_SUPPLIED DATA_.
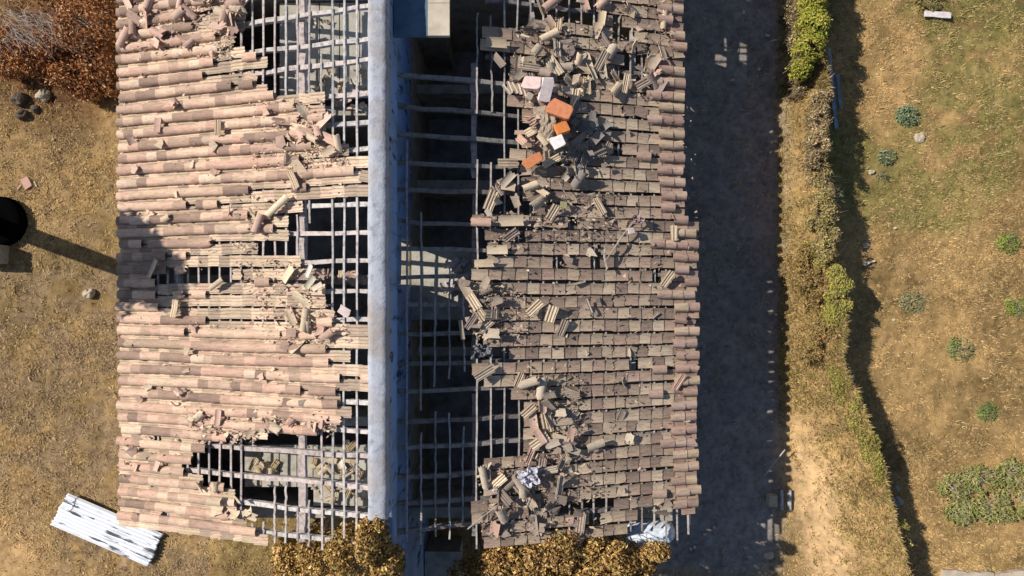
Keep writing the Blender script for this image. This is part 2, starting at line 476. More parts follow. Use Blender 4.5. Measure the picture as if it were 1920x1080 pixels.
# ---- walls
def rough_wall(name, x0, x1, y0, y1, z0, z1, mt, amp=.02, step=.07, seed=1, topamp=None, parent=bld):
    """closed box with a finely divided, uneven top and long faces; long axis Y"""
    ny = max(2, int((y1 - y0) / step)); topamp = amp if topamp is None else topamp
    Y = np.linspace(y0, y1, ny + 1)
    nz = max(1, int((z1 - z0) / .12)) ; nz = min(nz, 22)
    Z = np.linspace(z0, z1, nz + 1)
    r = min(.05, (x1 - x0) * .2)
    prof = [(x0, z, 'l') for z in Z[:-1]] + [(x0, z1 - r, 'l')] + [(x0 + r, z1, 't')] + [(x0 + (x1 - x0) * f, z1 + .012, 't') for f in (.3, .5, .7)] + [(x1 - r, z1, 't'), (x1, z1 - r, 'r')] + [(x1, z, 'r') for z in Z[:-1][::-1]]
    m = len(prof); V = np.zeros((ny + 1, m, 3))
    for k, (px_, pz_, fl) in enumerate(prof):
        nn = noise(Y, np.full_like(Y, pz_ * 1.7 + px_ * 3), .35, seed + (0 if fl != 't' else 5), 4) - .5
        V[:, k, 0] = px_ + (nn * amp * 2 if fl != 't' else nn * amp)
        V[:, k, 1] = Y
        V[:, k, 2] = pz_ + (nn * topamp * 2 if fl == 't' or abs(pz_ - (z1 - r)) < 1e-6 else 0)
    idx = np.arange((ny + 1) * m).reshape(ny + 1, m)
    A = idx[:-1, :-1].ravel(); B = idx[1:, :-1].ravel(); C = idx[1:, 1:].ravel(); D = idx[:-1, 1:].ravel()
    Q = np.stack([A, B, C, D], 1)
    cl = np.stack([idx[:-1, -1], idx[1:, -1], idx[1:, 0], idx[:-1, 0]], 1)
    o = npmesh(name, V.reshape(-1, 3), [Q, cl, idx[0][None, :], idx[-1][None, ::-1]], mt, parent, None, smooth=True)
    return o

YB, YT = -5.55, 7.15
dy0, dy1 = .08, 1.12
rough_wall('ridge_wall', WX0 + .01, WX1 - .01, YB, YT, 0, 3.0, M_PLASTER, .01, .3)
YC = -4.42
rough_wall('ridge_wall', WX0 + .01, WX1, YC, dy0, 3.0, 5.62, M_BLUE, .022, .06, 3)
rough_wall('ridge_wall', WX0 + .01, WX1, YB, YC, 3.0, 5.05, M_BLUE, .03, .06, 7)
rough_wall('ridge_wall', WX0 + .01, WX1 - .005, -9.5, YB - .005, 0, 4.7, M_BLUE, .03, .12, 8)
rough_wall('ridge_wall', WX0 + .01, WX1, dy1, YT, 3.0, 5.62, M_BLUE, .022, .06, 4)
rough_wall('ridge_wall', WX0 + .01, WX1, dy0 + .003, dy1 - .003, 4.35, 5.62, M_BLUE, .022, .06, 5)
cap = rough_wall('wall_cap', WX0 - .02, WX1 + .012, YC - .03, YT, 5.60, WTOP, M_CAP, .022, .035, 9, .016)
tag(cap, 'rough whitewashed top of the ridge wall')

def wallbox(name, lo, hi, mt=M_PLASTER):
    w = MB(); w.box(lo, hi); return w.build(name, mt, bld)
wallbox('outer_wall', (-8.95, YB, 0), (-8.65, YT, 3.05))
wallbox('outer_wall', (3.55, YB, 0), (3.85, YT, 3.05))
wallbox('end_wall', (-8.64, YB + .05, 0), (WX0, YB + .30, 3.0))
wallbox('end_wall', (WX1, YB + .05, 0), (3.54, YB + .30, 3.0))
wallbox('end_wall', (-8.64, YT - .3, 0), (WX0, YT - .02, 3.3))
wallbox('end_wall', (WX1, YT - .3, 0), (3.54, YT - .02, 3.3))
for (x0, x1, y) in ((-8.64, WX0, .20), (-8.64, WX0, 4.25), (-8.64, WX0, -3.2), (WX1, 3.54, 2.6), (WX1, 3.54, -1.6), (WX1, 3.54, 5.0)):
    z1 = 3.0 if x0 < -3 else 2.3
    wallbox('partition_wall', (x0, y - .11, 0), (x1, y + .11, z1 + R.uniform(-.1, .02)))
fl = MB(); fl.box((-8.64, YB + .3, .0), (3.54, YT - .3, .03)); fl.build('floor', M_FLOOR, bld)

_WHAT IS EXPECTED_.
Reproduce all of the material exactly, apart from the pictures.

_ANSWER TO THIS PROBLEM_.
Keep writing the Blender script for this image. This is part 2, starting at line 476. More parts follow. Use Blender 4.5. Measure the picture as if it were 1920x1080 pixels.
# ---- walls
def rough_wall(name, x0, x1, y0, y1, z0, z1, mt, amp=.02, step=.07, seed=1, topamp=None, parent=bld):
    """closed box with a finely divided, uneven top and long faces; long axis Y"""
    ny = max(2, int((y1 - y0) / step)); topamp = amp if topamp is None else topamp
    Y = np.linspace(y0, y1, ny + 1)
    nz = max(1, int((z1 - z0) / .12)) ; nz = min(nz, 22)
    Z = np.linspace(z0, z1, nz + 1)
    r = min(.05, (x1 - x0) * .2)
    prof = [(x0, z, 'l') for z in Z[:-1]] + [(x0, z1 - r, 'l')] + [(x0 + r, z1, 't')] + [(x0 + (x1 - x0) * f, z1 + .012, 't') for f in (.3, .5, .7)] + [(x1 - r, z1, 't'), (x1, z1 - r, 'r')] + [(x1, z, 'r') for z in Z[:-1][::-1]]
    m = len(prof); V = np.zeros((ny + 1, m, 3))
    for k, (px_, pz_, fl) in enumerate(prof):
        nn = noise(Y, np.full_like(Y, pz_ * 1.7 + px_ * 3), .35, seed + (0 if fl != 't' else 5), 4) - .5
        V[:, k, 0] = px_ + (nn * amp * 2 if fl != 't' else nn * amp)
        V[:, k, 1] = Y
        V[:, k, 2] = pz_ + (nn * topamp * 2 if fl == 't' or abs(pz_ - (z1 - r)) < 1e-6 else 0)
    idx = np.arange((ny + 1) * m).reshape(ny + 1, m)
    A = idx[:-1, :-1].ravel(); B = idx[1:, :-1].ravel(); C = idx[1:, 1:].ravel(); D = idx[:-1, 1:].ravel()
    Q = np.stack([A, B, C, D], 1)
    cl = np.stack([idx[:-1, -1], idx[1:, -1], idx[1:, 0], idx[:-1, 0]], 1)
    o = npmesh(name, V.reshape(-1, 3), [Q, cl, idx[0][None, :], idx[-1][None, ::-1]], mt, parent, None, smooth=True)
    return o

YB, YT = -5.55, 7.15
dy0, dy1 = .08, 1.12
rough_wall('ridge_wall', WX0 + .01, WX1 - .01, YB, YT, 0, 3.0, M_PLASTER, .01, .3)
YC = -4.42
rough_wall('ridge_wall', WX0 + .01, WX1, YC, dy0, 3.0, 5.62, M_BLUE, .022, .06, 3)
rough_wall('ridge_wall', WX0 + .01, WX1, YB, YC, 3.0, 5.05, M_BLUE, .03, .06, 7)
rough_wall('ridge_wall', WX0 + .01, WX1 - .005, -9.5, YB - .005, 0, 4.7, M_BLUE, .03, .12, 8)
rough_wall('ridge_wall', WX0 + .01, WX1, dy1, YT, 3.0, 5.62, M_BLUE, .022, .06, 4)
rough_wall('ridge_wall', WX0 + .01, WX1, dy0 + .003, dy1 - .003, 4.35, 5.62, M_BLUE, .022, .06, 5)
cap = rough_wall('wall_cap', WX0 - .02, WX1 + .012, YC - .03, YT, 5.60, WTOP, M_CAP, .022, .035, 9, .016)
tag(cap, 'rough whitewashed top of the ridge wall')

def wallbox(name, lo, hi, mt=M_PLASTER):
    w = MB(); w.box(lo, hi); return w.build(name, mt, bld)
wallbox('outer_wall', (-8.95, YB, 0), (-8.65, YT, 3.05))
wallbox('outer_wall', (3.55, YB, 0), (3.85, YT, 3.05))
wallbox('end_wall', (-8.64, YB + .05, 0), (WX0, YB + .30, 3.0))
wallbox('end_wall', (WX1, YB + .05, 0), (3.54, YB + .30, 3.0))
wallbox('end_wall', (-8.64, YT - .3, 0), (WX0, YT - .02, 3.3))
wallbox('end_wall', (WX1, YT - .3, 0), (3.54, YT - .02, 3.3))
for (x0, x1, y) in ((-8.64, WX0, .20), (-8.64, WX0, 4.25), (-8.64, WX0, -3.2), (WX1, 3.54, 2.6), (WX1, 3.54, -1.6), (WX1, 3.54, 5.0)):
    z1 = 3.0 if x0 < -3 else 2.3
    wallbox('partition_wall', (x0, y - .11, 0), (x1, y + .11, z1 + R.uniform(-.1, .02)))
fl = MB(); fl.box((-8.64, YB + .3, .0), (3.54, YT - .3, .03)); fl.build('floor', M_FLOOR, bld)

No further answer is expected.